## start Entries shown

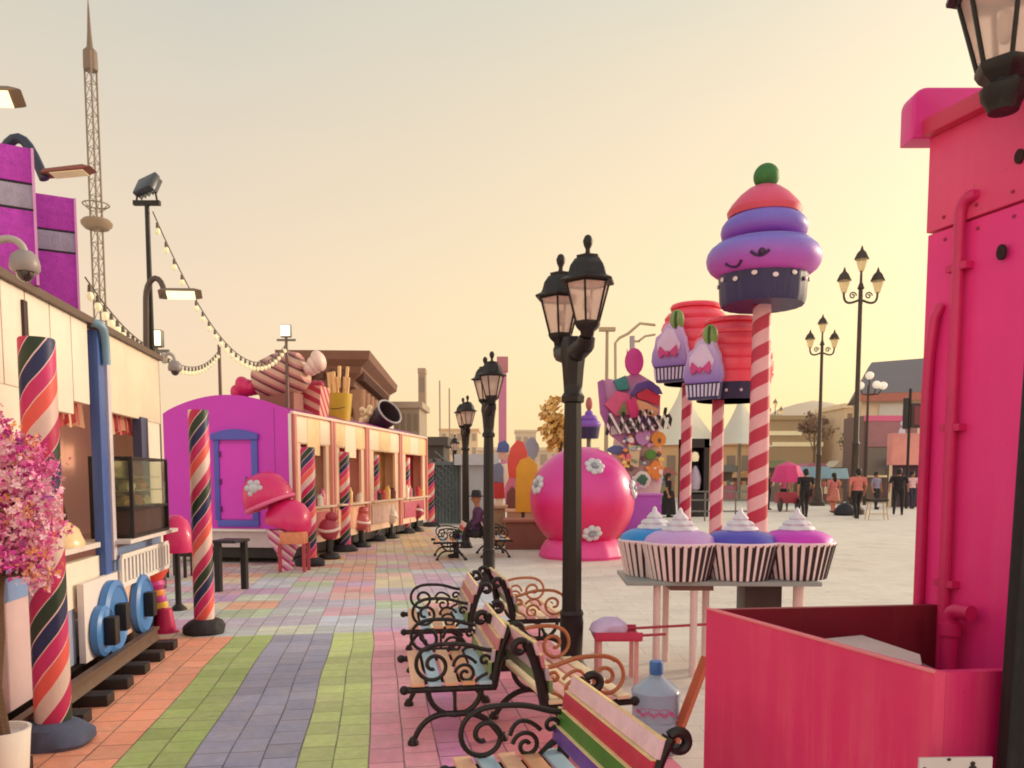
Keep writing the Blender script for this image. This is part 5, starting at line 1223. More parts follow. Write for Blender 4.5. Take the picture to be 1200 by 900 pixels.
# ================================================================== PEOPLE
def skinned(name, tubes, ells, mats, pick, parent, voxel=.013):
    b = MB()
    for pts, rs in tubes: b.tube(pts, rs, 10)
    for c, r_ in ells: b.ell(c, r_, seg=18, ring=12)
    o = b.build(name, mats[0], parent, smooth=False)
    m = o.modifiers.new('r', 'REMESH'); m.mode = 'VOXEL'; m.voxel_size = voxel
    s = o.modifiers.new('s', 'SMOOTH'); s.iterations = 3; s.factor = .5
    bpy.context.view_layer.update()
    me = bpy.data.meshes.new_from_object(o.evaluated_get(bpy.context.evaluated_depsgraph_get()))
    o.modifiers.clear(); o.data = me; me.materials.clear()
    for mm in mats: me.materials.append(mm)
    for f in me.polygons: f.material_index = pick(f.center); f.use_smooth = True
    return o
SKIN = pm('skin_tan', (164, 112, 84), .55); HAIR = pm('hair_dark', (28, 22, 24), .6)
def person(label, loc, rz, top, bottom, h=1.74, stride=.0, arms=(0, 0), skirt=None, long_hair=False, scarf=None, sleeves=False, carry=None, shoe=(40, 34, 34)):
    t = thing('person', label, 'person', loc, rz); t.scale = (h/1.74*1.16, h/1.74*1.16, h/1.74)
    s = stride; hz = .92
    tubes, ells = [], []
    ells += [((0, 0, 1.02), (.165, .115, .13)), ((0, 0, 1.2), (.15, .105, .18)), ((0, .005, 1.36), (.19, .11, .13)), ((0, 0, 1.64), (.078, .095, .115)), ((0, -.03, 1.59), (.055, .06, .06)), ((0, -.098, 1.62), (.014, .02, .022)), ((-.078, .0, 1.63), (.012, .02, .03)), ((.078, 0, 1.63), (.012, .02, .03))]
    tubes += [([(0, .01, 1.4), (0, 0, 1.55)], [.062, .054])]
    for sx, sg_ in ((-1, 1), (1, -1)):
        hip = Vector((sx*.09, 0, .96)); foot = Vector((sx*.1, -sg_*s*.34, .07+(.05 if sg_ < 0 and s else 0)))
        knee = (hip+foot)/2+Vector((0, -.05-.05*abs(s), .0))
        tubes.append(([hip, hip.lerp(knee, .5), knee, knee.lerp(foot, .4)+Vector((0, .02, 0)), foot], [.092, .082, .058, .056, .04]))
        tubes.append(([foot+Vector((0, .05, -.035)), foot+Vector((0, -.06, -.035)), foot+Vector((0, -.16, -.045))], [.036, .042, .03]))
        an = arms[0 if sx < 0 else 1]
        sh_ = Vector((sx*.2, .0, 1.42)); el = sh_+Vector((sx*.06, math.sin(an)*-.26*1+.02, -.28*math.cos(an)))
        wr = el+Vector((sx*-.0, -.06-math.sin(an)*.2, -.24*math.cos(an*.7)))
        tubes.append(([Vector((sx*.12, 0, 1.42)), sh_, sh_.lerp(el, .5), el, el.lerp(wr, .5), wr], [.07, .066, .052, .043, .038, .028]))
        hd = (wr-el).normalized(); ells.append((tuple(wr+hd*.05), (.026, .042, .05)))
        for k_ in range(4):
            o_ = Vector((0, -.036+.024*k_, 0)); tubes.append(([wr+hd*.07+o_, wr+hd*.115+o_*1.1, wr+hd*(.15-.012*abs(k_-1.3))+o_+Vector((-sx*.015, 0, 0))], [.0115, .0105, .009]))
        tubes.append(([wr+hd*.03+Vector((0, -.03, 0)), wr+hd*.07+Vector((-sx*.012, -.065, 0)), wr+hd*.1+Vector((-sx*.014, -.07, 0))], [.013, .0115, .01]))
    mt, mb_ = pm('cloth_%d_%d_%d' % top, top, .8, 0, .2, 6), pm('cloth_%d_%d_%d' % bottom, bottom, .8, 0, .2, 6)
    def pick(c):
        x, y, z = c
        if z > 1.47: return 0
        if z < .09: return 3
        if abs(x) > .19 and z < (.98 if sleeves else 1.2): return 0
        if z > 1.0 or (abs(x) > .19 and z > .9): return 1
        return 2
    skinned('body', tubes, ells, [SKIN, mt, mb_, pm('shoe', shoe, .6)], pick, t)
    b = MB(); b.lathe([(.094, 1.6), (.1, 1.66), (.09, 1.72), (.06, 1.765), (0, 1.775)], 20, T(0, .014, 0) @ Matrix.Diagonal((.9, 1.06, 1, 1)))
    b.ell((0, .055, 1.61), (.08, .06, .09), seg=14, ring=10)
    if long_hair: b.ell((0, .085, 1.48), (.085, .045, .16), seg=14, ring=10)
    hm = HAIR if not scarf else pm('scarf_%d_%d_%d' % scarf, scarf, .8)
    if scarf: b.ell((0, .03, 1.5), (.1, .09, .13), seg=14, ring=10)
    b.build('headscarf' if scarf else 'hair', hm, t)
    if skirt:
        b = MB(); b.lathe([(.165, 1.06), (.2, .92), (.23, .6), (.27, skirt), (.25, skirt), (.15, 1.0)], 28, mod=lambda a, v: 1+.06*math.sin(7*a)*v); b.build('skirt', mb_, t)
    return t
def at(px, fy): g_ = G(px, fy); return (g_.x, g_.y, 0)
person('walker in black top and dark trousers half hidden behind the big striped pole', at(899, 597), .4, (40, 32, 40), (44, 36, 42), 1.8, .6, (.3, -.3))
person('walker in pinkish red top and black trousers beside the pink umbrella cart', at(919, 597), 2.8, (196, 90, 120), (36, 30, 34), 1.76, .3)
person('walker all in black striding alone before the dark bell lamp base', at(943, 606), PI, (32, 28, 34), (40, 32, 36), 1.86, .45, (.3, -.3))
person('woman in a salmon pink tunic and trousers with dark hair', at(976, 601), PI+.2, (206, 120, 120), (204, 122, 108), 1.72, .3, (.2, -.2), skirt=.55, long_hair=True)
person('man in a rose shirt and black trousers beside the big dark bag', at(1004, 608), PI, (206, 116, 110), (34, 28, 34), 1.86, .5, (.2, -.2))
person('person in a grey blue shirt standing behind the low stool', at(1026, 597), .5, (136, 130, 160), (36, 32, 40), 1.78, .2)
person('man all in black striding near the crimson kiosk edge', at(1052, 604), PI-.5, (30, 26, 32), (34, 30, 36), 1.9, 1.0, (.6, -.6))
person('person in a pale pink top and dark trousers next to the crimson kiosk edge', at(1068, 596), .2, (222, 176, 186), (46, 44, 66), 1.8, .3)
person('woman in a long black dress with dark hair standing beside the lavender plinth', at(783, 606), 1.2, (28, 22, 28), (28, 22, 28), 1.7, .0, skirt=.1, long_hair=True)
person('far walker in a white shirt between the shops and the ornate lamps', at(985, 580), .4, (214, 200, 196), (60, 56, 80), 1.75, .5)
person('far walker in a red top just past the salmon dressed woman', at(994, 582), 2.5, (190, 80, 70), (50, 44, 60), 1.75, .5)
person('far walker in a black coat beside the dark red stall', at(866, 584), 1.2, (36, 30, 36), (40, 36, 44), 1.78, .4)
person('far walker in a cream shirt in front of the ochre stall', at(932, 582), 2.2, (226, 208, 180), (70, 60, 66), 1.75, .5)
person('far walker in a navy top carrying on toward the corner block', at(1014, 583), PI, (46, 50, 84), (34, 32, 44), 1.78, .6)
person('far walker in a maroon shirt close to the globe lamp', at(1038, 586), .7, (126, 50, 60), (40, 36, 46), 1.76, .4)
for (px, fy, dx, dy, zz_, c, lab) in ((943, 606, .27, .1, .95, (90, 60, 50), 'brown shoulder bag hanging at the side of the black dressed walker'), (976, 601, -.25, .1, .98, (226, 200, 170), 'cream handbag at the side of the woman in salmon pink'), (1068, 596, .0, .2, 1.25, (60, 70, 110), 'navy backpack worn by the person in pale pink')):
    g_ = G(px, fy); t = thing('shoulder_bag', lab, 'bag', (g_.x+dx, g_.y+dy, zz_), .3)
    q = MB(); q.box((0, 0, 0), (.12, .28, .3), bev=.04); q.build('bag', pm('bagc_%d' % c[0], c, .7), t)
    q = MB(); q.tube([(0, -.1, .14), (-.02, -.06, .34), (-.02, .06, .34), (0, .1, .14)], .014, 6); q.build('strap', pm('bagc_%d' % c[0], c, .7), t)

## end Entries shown
## start Entries shown

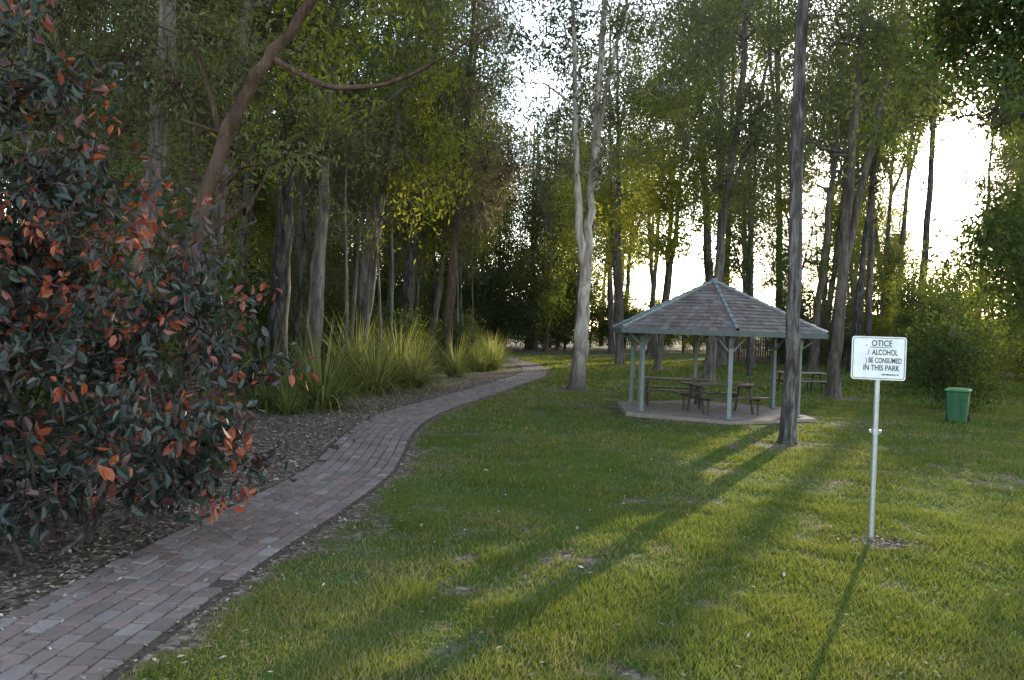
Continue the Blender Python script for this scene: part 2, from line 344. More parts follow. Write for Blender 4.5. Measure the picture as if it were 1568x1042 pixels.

## end Entries shown

- [Objective]:
Gather all the lines that include the word "pixels" and copy them out.

- [Output below]:
Keep writing the Blender script for this image. This is part 5, starting at line 1223. More parts follow. Write for Blender 4.5. Take the picture to be 1200 by 900 pixels.
Continue the Blender Python script for this scene: part 2, from line 344. More parts follow. Write for Blender 4.5. Measure the picture as if it were 1568x1042 pixels.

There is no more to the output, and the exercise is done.